OPEC, Allies to Lower Oil Output 500,000 Barrels More

OPEC and its allies agreed on Friday to lower their collective crude oil production by an additional 500,000 barrels per day (bpd) for the first quarter of 2020. 
The additional cuts to oil output will be implemented beginning Jan. 1, 2020 and will be added to the current production deal already in place.

Dubbed OPEC+, the Saudi-led OPEC and Russia-led non-OPEC countries had agreed in December 2018 to lower collective oil production by 1.2 million bpd until June 2019 and later extended this deal until the end of March 2020. Saudi Arabia will undertake most of the burden of 500,000 bpd by lowering its individual output by 167,000 bpd, Energy Minister Prince Abdulaziz bin Salman told reporters after the three-hour OPEC+ meeting in Vienna.

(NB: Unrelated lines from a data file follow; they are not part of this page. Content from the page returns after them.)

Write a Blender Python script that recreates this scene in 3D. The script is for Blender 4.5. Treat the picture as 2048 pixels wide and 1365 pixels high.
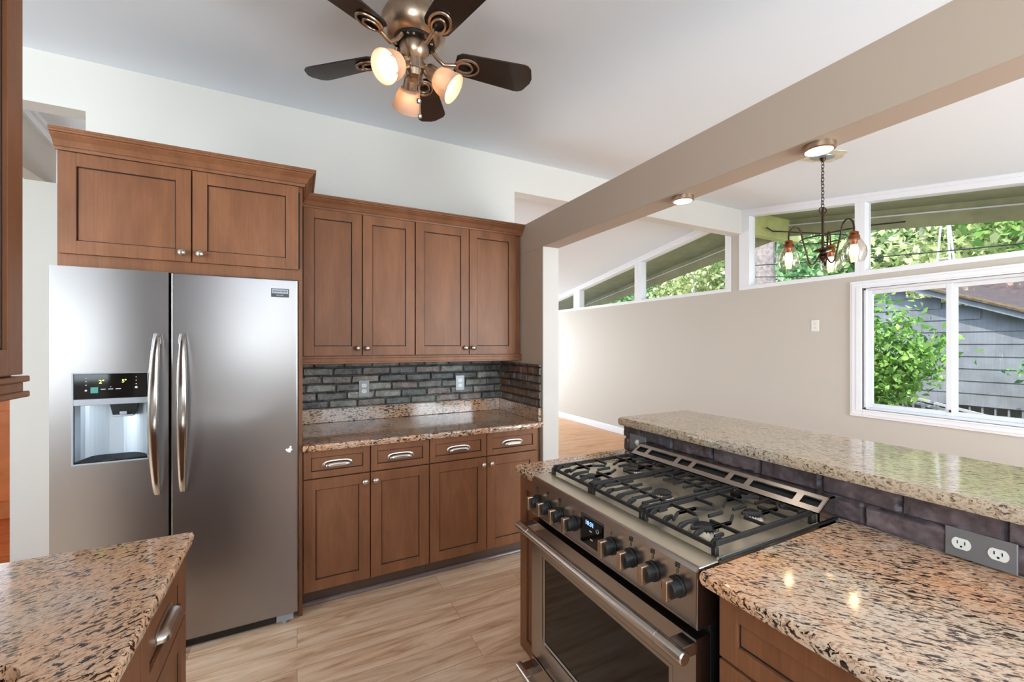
import bpy, bmesh, math, random
import numpy as np
from mathutils import Vector, Matrix, noise
PI = math.pi
random.seed(7)
rng = np.random.default_rng(7)
for o in list(bpy.data.objects): bpy.data.objects.remove(o)
scn = bpy.context.scene
COL = scn.collection

# ------------------------------------------------------------------ camera
FPX, YAW, HOR, CAMZ = 838.2, math.radians(27.147), 689.0, 1.45
cd = bpy.data.cameras.new('camera'); cam = bpy.data.objects.new('camera', cd); COL.objects.link(cam)
cd.sensor_fit = 'HORIZONTAL'; cd.sensor_width = 36.0; cd.lens = FPX / 2048 * 36
cd.shift_y = (HOR - 682.5) / 2048; cd.clip_start = 0.02; cd.clip_end = 200
cam.location = (0, 0, CAMZ); cam.rotation_euler = (PI/2, 0, -YAW)
scn.camera = cam
# ------------------------------------------------------------------ world, sun, added fill lamps
scn.view_settings.view_transform = 'Standard'; scn.view_settings.look = 'None'
scn.view_settings.gamma = 1.0; scn.view_settings.exposure = 0.98; scn.view_settings.use_curve_mapping = False
w = bpy.data.worlds.new('sky'); scn.world = w; w.use_nodes = True
nt = w.node_tree; bg = nt.nodes['Background']
sky = nt.nodes.new('ShaderNodeTexSky'); sky.sky_type = 'NISHITA'; sky.sun_disc = False
sky.sun_elevation = math.radians(52); sky.sun_rotation = math.radians(250)
nt.links.new(sky.outputs[0], bg.inputs[0]); bg.inputs[1].default_value = 0.42
sl = bpy.data.lights.new('sun', 'SUN'); sl.energy = 3.6; sl.angle = 0.01; sl.color = (1, .96, .88)
so = bpy.data.objects.new('sun', sl); COL.objects.link(so)
so.rotation_euler = Vector((0.62, 0.38, -0.95)).to_track_quat('-Z', 'Y').to_euler()
def fill_light(loc, to, sx, sy, power, color=(.79, .92, 1)):
    l = bpy.data.lights.new('fill_light', 'AREA'); l.shape = 'RECTANGLE'; l.size = sx; l.size_y = sy
    l.energy = power; l.color = color
    o = bpy.data.objects.new('fill_light', l); COL.objects.link(o); o.location = loc
    o.rotation_euler = (Vector(to) - Vector(loc)).to_track_quat('-Z', 'Y').to_euler()
# area lamps added to fill the rooms, some at unseen openings, others at blank walls
fill_light((3.1, -2.42, 1.3), (1.9, 0, 2.6), 1.9, 1.9, 115)
fill_light((0.95, -2.42, 1.65), (0.95, 0, 3.4), 1.1, 0.95, 4)
fill_light((-.88, -1.55, 1.6), (0, -1.2, 2.9), 1.5, .95, 62)
fill_light((3.1, 8.85, 1.4), (3.1, 6, 1.4), 2.6, 1.6, 75)
fill_light((-3.0, 6.5, 1.5), (0, 6.5, 1.6), 2.2, 1.8, 60)
fill_light((-3.0, .5, 1.6), (-1.6, 3., 2.3), 1.6, 1.5, 75)
fill_light((-2.05, -2.42, 1.7), (-2.0, 0, 2.6), 1.7, 1.5, 28)

# ------------------------------------------------------------------ materials
def sr(r, g, b):
    f = lambda c: (c/255/12.92) if c/255 <= .04045 else ((c/255+.055)/1.055)**2.4
    return (f(r), f(g), f(b), 1)
def new_mat(name):
    m = bpy.data.materials.new(name); m.use_nodes = True
    n = m.node_tree; return m, n, n.nodes['Principled BSDF'], n.nodes['Material Output']
def pm(name, col, rough=.5, metal=0., coat=0., emis=None, es=0., bump=0., bscale=60., var=0., vscale=4.):
    m, n, b, out = new_mat(name)
    b.inputs['Base Color'].default_value = col; b.inputs['Roughness'].default_value = rough
    b.inputs['Metallic'].default_value = metal; b.inputs['Coat Weight'].default_value = coat
    if emis: b.inputs['Emission Color'].default_value = emis; b.inputs['Emission Strength'].default_value = es
    if bump or var: tc = n.nodes.new('ShaderNodeTexCoord')
    if bump:
        t = n.nodes.new('ShaderNodeTexNoise'); t.inputs['Scale'].default_value = bscale; t.inputs['Detail'].default_value = 4
        n.links.new(tc.outputs['Object'], t.inputs['Vector'])
        bp = n.nodes.new('ShaderNodeBump'); bp.inputs['Strength'].default_value = bump; bp.inputs['Distance'].default_value = .01
        n.links.new(t.outputs[0], bp.inputs['Height']); n.links.new(bp.outputs[0], b.inputs['Normal'])
    if var:
        t = n.nodes.new('ShaderNodeTexNoise'); t.inputs['Scale'].default_value = vscale; t.inputs['Detail'].default_value = 5
        n.links.new(tc.outputs['Object'], t.inputs['Vector'])
        r = n.nodes.new('ShaderNodeValToRGB'); e = r.color_ramp.elements
        e[0].position = .3; e[1].position = .7
        e[0].color = tuple(c*(1-var) for c in col[:3])+(1,); e[1].color = tuple(min(1, c*(1+var)) for c in col[:3])+(1,)
        n.links.new(t.outputs[0], r.inputs[0]); n.links.new(r.outputs[0], b.inputs['Base Color'])
    return m
def mapping(n, scale, rot=(0, 0, 0), src='Object'):
    tc = n.nodes.new('ShaderNodeTexCoord'); mp = n.nodes.new('ShaderNodeMapping')
    mp.inputs['Scale'].default_value = scale; mp.inputs['Rotation'].default_value = rot
    n.links.new(tc.outputs[src], mp.inputs['Vector']); return mp
def noise_node(n, vec, scale, detail=4, rough=.6, dist=0):
    t = n.nodes.new('ShaderNodeTexNoise'); t.inputs['Scale'].default_value = scale
    t.inputs['Detail'].default_value = detail; t.inputs['Roughness'].default_value = rough; t.inputs['Distortion'].default_value = dist
    n.links.new(vec, t.inputs['Vector']); return t
def ramp(n, fac, stops):
    r = n.nodes.new('ShaderNodeValToRGB'); e = r.color_ramp.elements
    while len(e) < len(stops): e.new(.5)
    for i, (p, c) in enumerate(stops): e[i].position = p; e[i].color = c
    n.links.new(fac, r.inputs[0]); return r
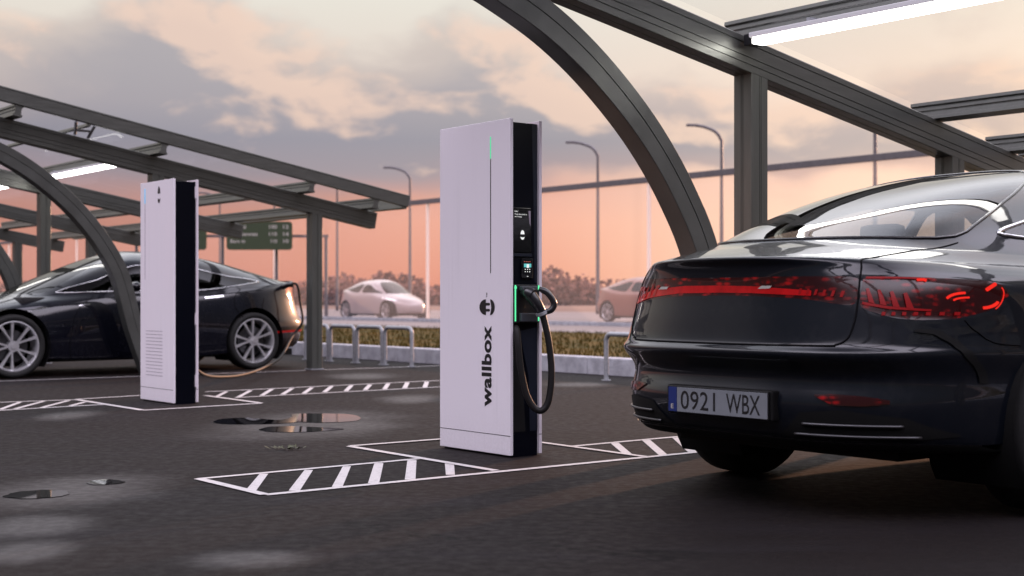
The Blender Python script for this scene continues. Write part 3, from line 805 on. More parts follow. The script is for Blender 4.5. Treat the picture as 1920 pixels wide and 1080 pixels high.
# ------------------------------------------------------------------ glass noise barrier
GA = 29.9
tb = thing('glass_barrier', 'long clear glass noise barrier with dark top rail standing by the road', 'barrier', (0, 0, 0), ANG)
GH = 4.54
b0 = G(803, 603).dot(V)
ys = [b0 + 12.15 * k for k in range(-3, 9)]
bm = BM(); box(bm, GA - .09, GA + .09, ys[0], ys[-1], GH - .02, GH + .16, bev=.01); obj('top_rail', bm, M['lamp_metal'], tb)
bm = BM(); box(bm, GA - .07, GA + .07, ys[0], ys[-1], -.01, .12, bev=.01); obj('bottom_rail', bm, M['concrete'], tb)
for i in range(len(ys) - 1):
    bm = BM(); flat(bm, [(GA, ys[i] + .05, .12), (GA, ys[i + 1] - .05, .12), (GA, ys[i + 1] - .05, GH - .02), (GA, ys[i] + .05, GH - .02)]); obj('glass_panel', bm, M['barrier_glass'], tb)
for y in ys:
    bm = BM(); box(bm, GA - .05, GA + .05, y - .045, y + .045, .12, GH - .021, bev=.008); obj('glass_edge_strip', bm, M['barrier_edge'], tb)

# ------------------------------------------------------------------ street lamps
lampdesc = ['street lamp just left of the tall kiosk, beyond the glass barrier', 'street lamp whose head rises just right of the tall kiosk', 'street lamp between the large arch and the thick right canopy post',
            'street lamp pole between the two right canopy posts, head hidden by the beam', 'street lamp hidden behind the tall near kiosk', 'street lamp above the end of the left canopy, smaller one',
            'street lamp whose head shows over the left canopy beams', 'faint street lamp behind the road sign', 'farthest street lamp behind the left canopy']
l0 = G(768, 585); l0 = l0 * 1.0
LA = 52.4; lb = None
firstlamp = None
for i, k in enumerate((0, -2, -3, -4, 1, 2, 3, 4)):
    if k == 1: lab = lampdesc[5]
    elif k == 2: lab = lampdesc[6]
    elif k == 3: lab = lampdesc[7]
    elif k == 4: lab = lampdesc[8]
    else: lab = {0: lampdesc[0], -2: lampdesc[1], -3: lampdesc[2], -4: lampdesc[3]}[k]
    bpos = 77.6 + 9.6 * k
    if firstlamp is None:
        t = thing('street_lamp', lab, 'street lamp', (0, 0, 0), 0, 'street lamps along the road')
        Hh = 9.85
        pts = catmull([(0, 0, 0), (0, 0, 4), (0, 0, 8.6), (-.05, 0, 9.15), (-.35, 0, 9.55), (-.9, 0, 9.78), (-1.35, 0, 9.86)], 6)
        rr = [.13 - .05 * min(p.z / 8.6, 1) for p in pts]
        bm = BM(); tube(bm, pts, rr, 10); obj('pole', bm, M['lamp_metal'], t, smooth=True)
        bm = BM(); box(bm, -1.85, -1.28, -.12, .12, 9.80, 9.93, bev=.03); obj('lamp_head', bm, M['lamp_metal'], t)
        firstlamp = t
    else: t = dup(firstlamp, lab)
    t.location = AB(LA, bpos); t.rotation_euler = (0, 0, R(4) * (1 if k % 2 else -1))

# ------------------------------------------------------------------ road signs on a gantry
SY_ = 60.0
def at(px, py, Yd=SY_): return Vector(((px - 960) / F * Yd, Yd, H + (560 - py) / F * Yd))
gl = at(416, 560); gl.z = 0
t = thing('sign_gantry', 'thin steel frame carrying the green road signs behind the sedan', 'gantry', gl, 0)
xr_ = at(611, 560).x - gl.x; xl_ = at(250, 560).x - gl.x
for px in (255, 417, 518, 611):
    x = at(px, 560).x - gl.x
    bm = BM(); tube(bm, [(x, .12, 0), (x, .12, at(0, 440).z)], .08, 8); obj('post', bm, M['lamp_metal'], t, smooth=True, auto=50)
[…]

The kingdom will also voluntarily lower its crude oil production by an additional 400,000 bpd, which will carry the total of OPEC and non-OPEC cuts to 2.1 million bpd starting from Jan. 1, he added. Russia's condensate oil production, which has lately become a topic of controversy, will no longer be calculated inside the country's crude oil production quota, Russian Energy Minister Alexander Novak announced in the press conference.

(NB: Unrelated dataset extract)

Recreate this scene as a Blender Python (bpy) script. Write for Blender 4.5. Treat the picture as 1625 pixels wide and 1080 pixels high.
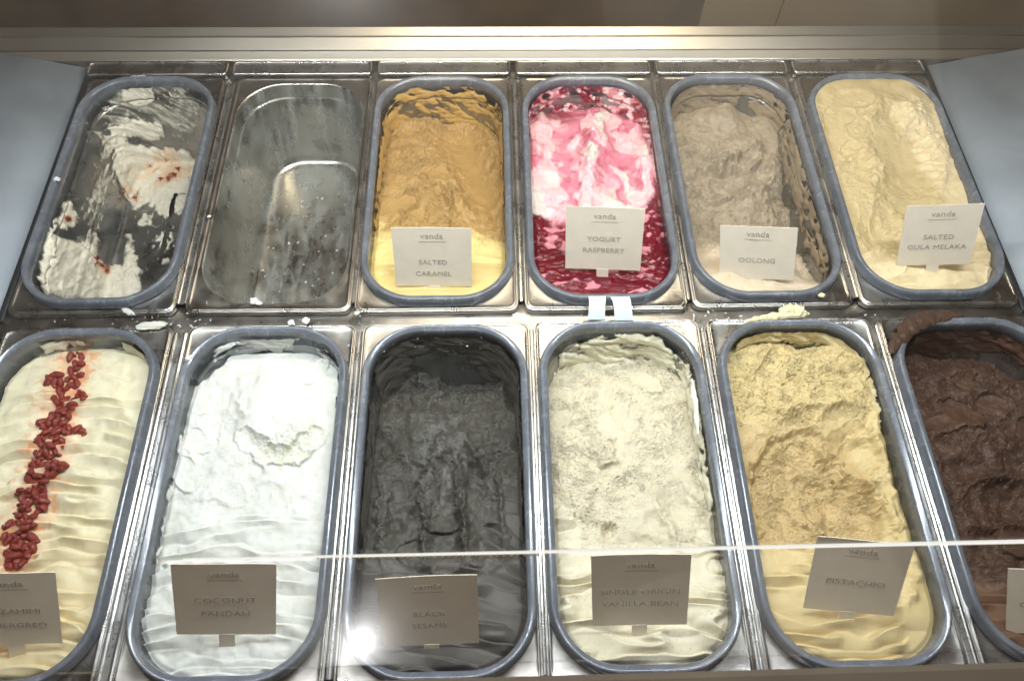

As part of the 500,000 bpd of production curb, Russia will undertake around 70,000 bpd of it, raising the country's oil output cut from 228,000 to 300,000 bpd, Novak added. The latest production cut deal will be reviewed at the beginning of March 2020 based on market conditions and oil prices, the ministers said.

After the decision of deeper OPEC+ cuts, crude prices rallied in the global oil market. International benchmark soared to $64.72 per barrel to post a 2.5% gain at one point, while American benchmark West Texas Intermediate reached as high as $59.69 a barrel for a 2.9% jump.